_Job_
A faithful transcription of all the data is required.
:::::
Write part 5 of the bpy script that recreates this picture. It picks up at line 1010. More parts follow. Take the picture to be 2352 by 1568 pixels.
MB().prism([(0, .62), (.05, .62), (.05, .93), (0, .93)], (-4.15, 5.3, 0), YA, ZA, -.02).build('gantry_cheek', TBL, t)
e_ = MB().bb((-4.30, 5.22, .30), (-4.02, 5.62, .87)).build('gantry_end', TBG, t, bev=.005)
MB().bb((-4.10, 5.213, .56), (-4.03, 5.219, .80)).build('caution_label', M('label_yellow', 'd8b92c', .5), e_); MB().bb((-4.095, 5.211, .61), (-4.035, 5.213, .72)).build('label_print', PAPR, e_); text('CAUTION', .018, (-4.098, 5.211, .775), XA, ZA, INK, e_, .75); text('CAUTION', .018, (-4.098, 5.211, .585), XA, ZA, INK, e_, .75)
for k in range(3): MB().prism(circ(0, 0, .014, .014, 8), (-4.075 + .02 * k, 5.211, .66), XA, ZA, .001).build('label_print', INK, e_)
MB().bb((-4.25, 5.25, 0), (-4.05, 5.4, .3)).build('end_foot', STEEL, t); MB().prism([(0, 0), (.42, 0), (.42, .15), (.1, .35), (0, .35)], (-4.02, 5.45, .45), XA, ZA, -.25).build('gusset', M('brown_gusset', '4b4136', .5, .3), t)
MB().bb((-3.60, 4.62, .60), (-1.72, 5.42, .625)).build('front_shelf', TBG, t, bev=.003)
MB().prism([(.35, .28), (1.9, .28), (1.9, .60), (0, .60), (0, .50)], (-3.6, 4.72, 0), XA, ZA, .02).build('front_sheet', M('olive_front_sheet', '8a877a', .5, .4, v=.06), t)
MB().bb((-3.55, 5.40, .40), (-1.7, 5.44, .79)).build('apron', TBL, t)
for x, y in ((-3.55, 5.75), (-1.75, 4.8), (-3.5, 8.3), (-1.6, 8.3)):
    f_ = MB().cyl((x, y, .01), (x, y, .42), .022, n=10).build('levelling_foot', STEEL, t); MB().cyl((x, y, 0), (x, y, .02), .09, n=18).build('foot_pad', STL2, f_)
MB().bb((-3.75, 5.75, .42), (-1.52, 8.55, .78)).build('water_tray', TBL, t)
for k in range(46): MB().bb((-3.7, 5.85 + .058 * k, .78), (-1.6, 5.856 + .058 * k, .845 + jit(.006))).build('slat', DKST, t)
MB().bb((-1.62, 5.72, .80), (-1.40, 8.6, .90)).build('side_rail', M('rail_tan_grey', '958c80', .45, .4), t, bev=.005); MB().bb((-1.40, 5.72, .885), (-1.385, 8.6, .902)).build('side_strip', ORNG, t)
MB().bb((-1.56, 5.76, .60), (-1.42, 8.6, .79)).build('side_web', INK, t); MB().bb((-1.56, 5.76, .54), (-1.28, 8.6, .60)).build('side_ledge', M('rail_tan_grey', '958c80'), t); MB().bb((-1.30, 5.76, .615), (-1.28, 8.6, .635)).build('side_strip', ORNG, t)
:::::
_Full output_
Write part 5 of the bpy script that recreates this picture. It picks up at line 1010. More parts follow. Take the picture to be 2352 by 1568 pixels.
MB().prism([(0, .62), (.05, .62), (.05, .93), (0, .93)], (-4.15, 5.3, 0), YA, ZA, -.02).build('gantry_cheek', TBL, t)
e_ = MB().bb((-4.30, 5.22, .30), (-4.02, 5.62, .87)).build('gantry_end', TBG, t, bev=.005)
MB().bb((-4.10, 5.213, .56), (-4.03, 5.219, .80)).build('caution_label', M('label_yellow', 'd8b92c', .5), e_); MB().bb((-4.095, 5.211, .61), (-4.035, 5.213, .72)).build('label_print', PAPR, e_); text('CAUTION', .018, (-4.098, 5.211, .775), XA, ZA, INK, e_, .75); text('CAUTION', .018, (-4.098, 5.211, .585), XA, ZA, INK, e_, .75)
for k in range(3): MB().prism(circ(0, 0, .014, .014, 8), (-4.075 + .02 * k, 5.211, .66), XA, ZA, .001).build('label_print', INK, e_)
MB().bb((-4.25, 5.25, 0), (-4.05, 5.4, .3)).build('end_foot', STEEL, t); MB().prism([(0, 0), (.42, 0), (.42, .15), (.1, .35), (0, .35)], (-4.02, 5.45, .45), XA, ZA, -.25).build('gusset', M('brown_gusset', '4b4136', .5, .3), t)
MB().bb((-3.60, 4.62, .60), (-1.72, 5.42, .625)).build('front_shelf', TBG, t, bev=.003)
MB().prism([(.35, .28), (1.9, .28), (1.9, .60), (0, .60), (0, .50)], (-3.6, 4.72, 0), XA, ZA, .02).build('front_sheet', M('olive_front_sheet', '8a877a', .5, .4, v=.06), t)
MB().bb((-3.55, 5.40, .40), (-1.7, 5.44, .79)).build('apron', TBL, t)
for x, y in ((-3.55, 5.75), (-1.75, 4.8), (-3.5, 8.3), (-1.6, 8.3)):
    f_ = MB().cyl((x, y, .01), (x, y, .42), .022, n=10).build('levelling_foot', STEEL, t); MB().cyl((x, y, 0), (x, y, .02), .09, n=18).build('foot_pad', STL2, f_)
MB().bb((-3.75, 5.75, .42), (-1.52, 8.55, .78)).build('water_tray', TBL, t)
for k in range(46): MB().bb((-3.7, 5.85 + .058 * k, .78), (-1.6, 5.856 + .058 * k, .845 + jit(.006))).build('slat', DKST, t)
MB().bb((-1.62, 5.72, .80), (-1.40, 8.6, .90)).build('side_rail', M('rail_tan_grey', '958c80', .45, .4), t, bev=.005); MB().bb((-1.40, 5.72, .885), (-1.385, 8.6, .902)).build('side_strip', ORNG, t)
MB().bb((-1.56, 5.76, .60), (-1.42, 8.6, .79)).build('side_web', INK, t); MB().bb((-1.56, 5.76, .54), (-1.28, 8.6, .60)).build('side_ledge', M('rail_tan_grey', '958c80'), t); MB().bb((-1.30, 5.76, .615), (-1.28, 8.6, .635)).build('side_strip', ORNG, t)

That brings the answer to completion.